__MATERIAL PROVIDED__:
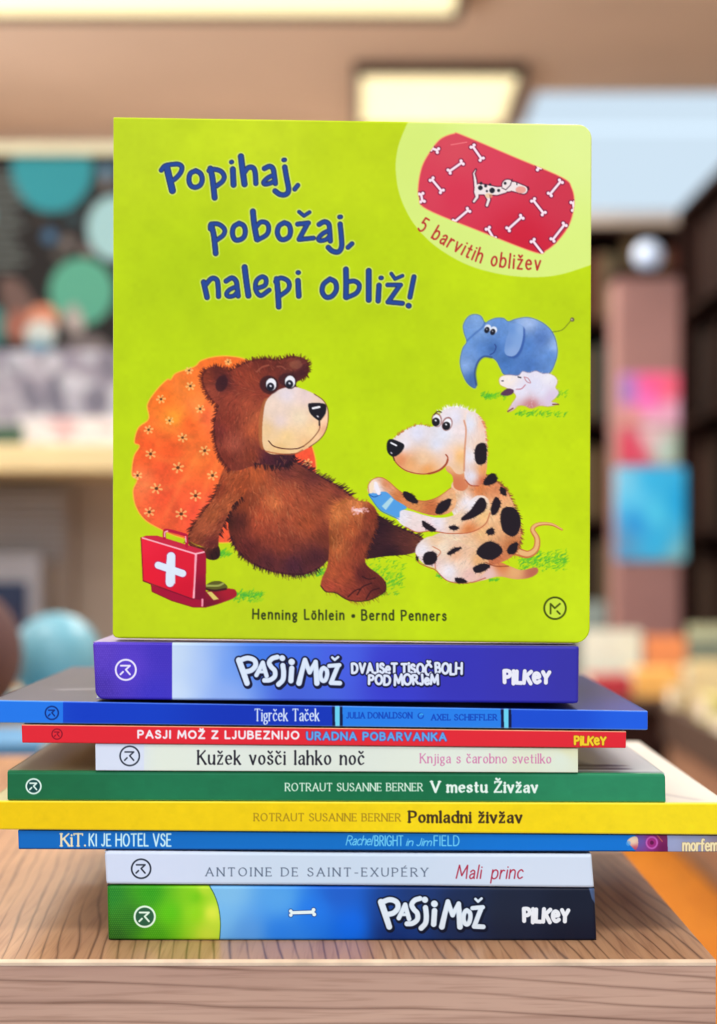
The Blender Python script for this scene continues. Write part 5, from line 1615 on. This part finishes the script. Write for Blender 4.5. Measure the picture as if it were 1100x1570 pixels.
zsh = HY - (sh_z + 0.0006 - EYE) * F / 3.06
leaflet('grey book with a mottled cover standing on the cream shelf under the discs', -60, 205, 538, zsh, 3.06,
        paint_pattern(5, (148, 146, 166), [(110, 110, 130), (190, 196, 214), (128, 128, 150), (176, 176, 194), (90, 92, 112), (206, 210, 226)], 60, 4))
zsh = HY - (sh_z + 0.0006 - EYE) * F / 2.98
leaflet('white booklet leaning in front of the mottled grey book', 28, 210, 640, zsh, 2.98,
        paint_pattern(6, (226, 224, 232), [(236, 236, 244), (214, 206, 216), (206, 160, 172)], 14, 5), th=0.016)
zsh = HY - (sh_z + 0.0006 - EYE) * F / 2.93
a, b, z0, z1 = px_rect(-50, 34, 652, zsh, 2.93)
bookblock('dark green book at the left end of the cream shelf', (a, 2.925, z0), (b, 2.945, z1), (60, 92, 74))

# below the shelf: a slatted grey heater, a pale box with a dark blue screen
M_grey = mat('grey_enamel', (186, 182, 184), 0.5, 0.04, 10)
t = thing('slatted_cover', (-0.9, 3.2, 0.776), 'grey slatted panel in the shadow below the cream shelf', 'panel')
a, b, z0, z1 = px_rect(-120, 108, 752, 860, 3.2)
box('frame', (a, 3.21, 0.7755), (b, 3.26, z1), mat('warm_grey_panel', (176, 160, 148), 0.7), t)
for i in range(9):
    z = z0 + (z1 - z0) * (i + 0.5) / 9.5
    box('slat', (a + 0.01, 3.19, z - 0.004), (b - 0.012, 3.2095, z + 0.004), M_grey, t, 0.001)
t = thing('monitor', (-0.7, 3.1, 0.776), 'pale grey monitor with a navy blue screen on the lower shelf', 'monitor')
a, b, z0, z1 = px_rect(-90, 62, 848, 985, 3.08)
box('casing', (a, 3.08, max(z0, 0.80)), (b, 3.14, z1), mat('pale_casing', (176, 178, 190), 0.4), t, 0.006)
a2, b2, z02, z12 = px_rect(-70, 42, 892, 975, 3.079)
box('screen', (a2, 3.074, z02), (b2, 3.0798, z12), mat('navy_screen', (26, 42, 84), 0.15, 0.03), t, 0.001)
box('stand', ((a + b) / 2 - 0.03, 3.1, 0.7855), ((a + b) / 2 + 0.03, 3.12, max(z0, 0.80) - 0.0005), M_grey, t)
box('foot', ((a + b) / 2 - 0.08, 3.06, 0.7755), ((a + b) / 2 + 0.08, 3.16, 0.785), M_grey, t, 0.002)

# ------------------------------------------------------------------ side table with ball and things, between shelf and stack
SZ = EYE - 0.205
M_side = mat('beech_side_table', (196, 160, 116), 0.5, 0.08, 14)
t = thing('side_table', (-0.62, 2.0, 0), 'light wooden side table behind the display table on the left', 'table')
box('table_top', (-1.3, 1.52, SZ - 0.025), (-0.16, 2.6, SZ), M_side, t, 0.003)
for x in (-1.26, -0.24):
    for y in (1.56, 2.52):
        box('leg', (x, y, 0), (x + 0.04, y + 0.04, SZ - 0.0255), M_side, t, 0.003)


def ball(label, px, py, d, r, c, name, cat, rest):
    x, y, z = at(px, py, d)
    z = max(z, rest + r)
    bm = bmesh.new()
    bmesh.ops.create_uvsphere(bm, u_segments=32, v_segments=20, radius=r)
    for v in bm.verts:
        if v.co.z < -r * 0.94:
            v.co.z = -r * 0.94
    o = put(name, mesh_bm(name, bm, True), c)
    o.location = (x, y, rest + r * 0.94 + 0.0005)
    return tag(o, label, cat)


M_ball = mat('pale_blue_plastic', (108, 174, 200), 0.4, 0.12, 8)
ball('pale blue ball on the side table behind the left end of the stack', 86, 1010, 2.05, 0.057, M_ball, 'ball', 'ball', SZ + 0.012)
o = box('tray', (-0.50, 1.92, SZ + 0.0005), (-0.27, 2.18, SZ + 0.012), mat('teal_tray', (110, 170, 190), 0.5), None, 0.003)
tag(o, 'flat blue tray under the pale blue ball', 'tray')
M_mar = mat('maroon_fabric', (88, 62, 64), 0.9, 0.15, 14)
ball('brownish red round cushion at the left edge of the photo beside the blue ball', -78, 1010, 1.9, 0.085, M_mar, 'round_cushion', 'cushion', SZ + 0.0005)
bookblock('sky blue book lying on the side table at the left edge', (-0.47, 1.53, SZ + 0.0005), (-0.30, 1.68, SZ + 0.02), (90, 150, 200))
bookblock('olive green book lying on the side table beside the sky blue one', (-0.29, 1.535, SZ + 0.0005), (-0.19, 1.70, SZ + 0.012), (140, 150, 90))

# ------------------------------------------------------------------ right background
M_dark = wood_mat('dark_wood', 'x', (46, 26, 22), (34, 20, 18), (18, 11, 10), rough=0.8, fine=40, spec=0.1)
rs = random.Random(4)


ORD = ['first', 'second', 'third', 'fourth', 'fifth', 'sixth', 'seventh', 'eighth', 'ninth', 'tenth', 'eleventh', 'twelfth', 'thirteenth', 'fourteenth', 'fifteenth', 'sixteenth', 'seventeenth', 'eighteenth', 'nineteenth', 'twentieth']


def shelf_books(x0, x1, y, z, hmax, axis, cols, label, group, depth=0.16, start='left'):
    p = x0
    k = 0
    while p < x1 - 0.06 and k < 20:
        w = rs.uniform(0.030, 0.058)
        h = hmax * rs.uniform(0.7, 0.95)
        c = cols[rs.randrange(len(cols))]
        if rs.random() < 0.12:
            p += rs.uniform(0.01, 0.03)
            continue
        bm = bmesh.new()
        if axis == 'x':
            add_box(bm, (-w / 2, 0, 0), (w / 2, depth, h), 0.002)
        else:
            add_box(bm, (0, -w / 2, 0), (depth, w / 2, h), 0.002)
        o = put('book', mesh_bm('book', bm), mat('cloth_%d_%d_%d' % c, tuple(int(v * 0.66) for v in c), 0.8, spec=0.1))
        o.location = (p + w / 2, y, z) if axis == 'x' else (y, p + w / 2, z)
        tag(o, '%s book, %s from the %s, %s' % (NAMES[c], ORD[k], start, label), 'book', group)
        p += w + 0.001
        k += 1


NAMES = {(120, 84, 62): 'brown', (96, 98, 80): 'olive', (70, 58, 54): 'dark brown', (150, 126, 96): 'tan', (84, 70, 84): 'dull violet', (128, 66, 56): 'brick red', (110, 122, 118): 'grey-green', (170, 150, 120): 'beige'}
DULL = list(NAMES)
NAMES.update({(60, 36, 30): 'chestnut', (44, 30, 30): 'blackish brown', (80, 50, 44): 'russet brown', (56, 50, 44): 'dark olive', (96, 80, 66): 'drab tan'})
DARK = [(60, 36, 30), (44, 30, 30), (80, 50, 44), (56, 50, 44), (60, 36, 30), (44, 30, 30), (96, 80, 66)]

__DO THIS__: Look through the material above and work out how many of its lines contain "from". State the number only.

__FINAL RESULT__: 2